What's the first thing you notice about this definition? For me it's the fact that it has no implication of anything good, nice or pleasant. And that is just fine for what we, as trainers, mean too!

To reinforce means to make stronger. Simple as that. If you reinforce a behavior, you make it stronger, more frequent and/or more intense. ANY outcome that affects the preceding behavior in this way is a reinforcer – for that behavior.

There have been experiments done showing that even something as aversive as a painful shock can, under the correct circumstances, reinforce behavior – so the animal does the behavior that results in the shock more frequently, more intensely and with more vigor. Mind blown? Mine was when I read the research.

On the flip side, if a consequence DOES NOT alter the behavior by making it stronger, then, by definition, it's not functioning as a reinforcer. So, cookies, toys, praise and cuddles might be nice, but if they don't change the way your dog behaves in the way you expected, by making the desired behavior stronger or more likely to happen, then they are not reinforcers in the context in which you are using them.

The confusion comes because in many contexts the things we use as 'rewards' DO function as reinforcers. That's why we use food, toys, praise and cuddles to train our dogs! The problem comes when those things fail to strengthen a behaviour. The cookie/toy etc may be nice. It may be something the dog likes; but if at the moment we offer it, the dog would prefer access to something else, the 'reward' will be ineffective as a reinforcer.

And just to muddy the waters further, sometimes things WE think of as 'punishment' can reinforce behaviors too! No wonder people get confused.

So, think of it this way: all animals are motivated to get access to outcomes they want and avoid/escape outcomes they don't. If your dog wants to get access to the food/toy/praise etc you have to give, then the behavior he does that achieves his goal will be reinforced – and get stronger.

If, on the other hand, your dog would actually prefer access to the cute little poodle on the other side of the road, and the things you can provide don't interest him in that moment, then you can't use them to strengthen behaviors. They may still be 'rewards' but they are not functioning to change his behavior in that scenario.

In a nutshell, rewards are given to show appreciation for 'good' behavior. They may or may not make a behavior stronger.

Reinforcers are consequences that alter behavior by making it stronger and more likely to happen in the future. They may or may not fit our idea of a reward. Reinforcers are situational, fluid and can change rapidly as events change.

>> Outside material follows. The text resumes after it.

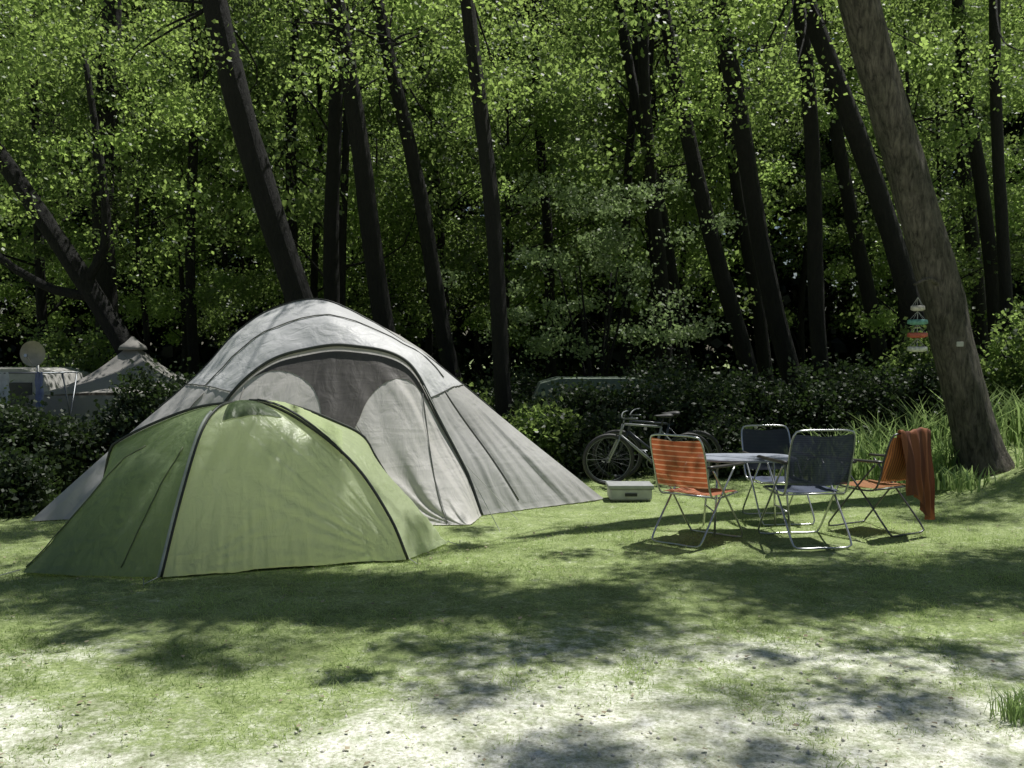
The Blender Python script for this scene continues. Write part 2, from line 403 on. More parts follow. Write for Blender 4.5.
# hedge shrubs
def shrub(x,y,w,dp,h,mat,label,per=60,group='dark shrubs of the hedge',sz0=.06,nc=110,name='hedge_shrub'):
    z0=float(gz(x,y))
    o=empty(name,(x,y,z0),label,'shrub',group)
    q=rs.rand(nc)*6.283;u=rs.rand(nc)**.4;zz=rs.rand(nc)**.8
    pr=np.sqrt(np.clip(1-(zz*1.0-.35)**2*1.6,.1,1))
    CC=np.stack([w*.5*u*np.cos(q)*pr,dp*.5*u*np.sin(q)*pr,zz*h*(.75+.4*rs.rand(nc))],1)
    C,sz,rn=clumps(CC,rs.uniform(.12,.28,nc),per,sz0,.9);C[:,2]=np.abs(C[:,2])
    add('foliage',leafmesh(C,sz,rn,'foliage'),mat,o)
    mb=MB()
    for k in range(9):
        a=k*.7;mb.tube(cr([(0.05*math.cos(a),.05*math.sin(a),0),(w*.15*math.cos(a),dp*.15*math.sin(a),h*.45),(w*.33*math.cos(a),dp*.33*math.sin(a),h*.85)],7),np.linspace(.018,.005,7),5)
    add('stem',mb.mesh('stem'),M_bark,o,True)
for x,y,w,h,mt in [(.2,13.2,1.3,.85,0),(1.05,12.9,1.3,.95,0),(1.9,12.9,1.3,1.0,0),(2.75,12.7,1.4,1.05,0),(3.6,12.7,1.4,1.1,0),(4.5,12.8,1.3,1.0,0),(-.6,13.6,1.2,.8,1),
   (-5.35,10.2,1.0,.85,0),(-4.0,11.0,1.0,1.15,0),(-6.3,10.8,1.4,.9,0),(-3.5,11.5,1.0,1.05,0),(-7.4,11.2,1.4,.9,0),(-4.75,9.2,.8,.42,0),(-5.3,9.3,.8,.6,0),(-4.75,10.6,1.2,.66,0),(-5.9,11.6,1.2,.75,0),
   (5.6,13.4,1.4,1.3,1),(6.8,13.0,1.4,1.5,1),(7.8,12,1.4,1.5,1),(2.3,15.2,1.6,1.2,0),(-.1,15.6,1.5,1.0,0),(-6.9,15.6,1.8,1.6,1),(-8.6,13.5,1.8,1.6,1),(-3.6,14.8,1.5,1.5,1),(.35,12.2,.8,.65,1),(1.15,11.9,.8,.55,0),(2.6,11.9,.9,.6,0),(5.4,12.6,1.1,.9,0)]:
    shrub(x,y,w,w*.8,h,M_leafB if mt else M_leafD,'leafy green shrub beside the wood' if mt else 'dark glossy clipped shrub in the hedge',sz0=.065 if mt else .055,per=75)
def longgrass(x,y,n,h,spread,name='tall_grass_clump',label='clump of long arching green leaves beside the tree',group='tall grass clumps by the tree',w=.012):
    z0=float(gz(x,y));o_=[x,y,z0]
    P=np.stack([rs.randn(n)*spread,rs.randn(n)*spread,np.zeros(n)],1)
    hh=h*(.5+.6*rs.rand(n))
    V,F,R=blades(P,hh,w*(.6+.6*rs.rand(n)),.2+.6*rs.rand(n),rs.rand(n),2)
    add(name,mesh_np(name,V,F,R),M_iris,loc=o_,label=label,cat='plant',group=group)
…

Our opinions don't matter! If a consequence results in a stronger behavior, it is a reinforcer – by definition. Only the dog decides what is or isn't reinforcing in any given moment. It's no wonder we love dogs that want our food and toys over anything else is it? It makes things so much easier to understand.

Language and Dog Training

Language shapes our world view. It influences how we perceive things and changes our behavior accordingly. Whether you think in terms of cues or commands, rewards or reinforcers; these words will lead you to behave in certain ways, to the benefit or detriment of your training experience, and your dog's! 

Choose your words carefully as they will change your reality.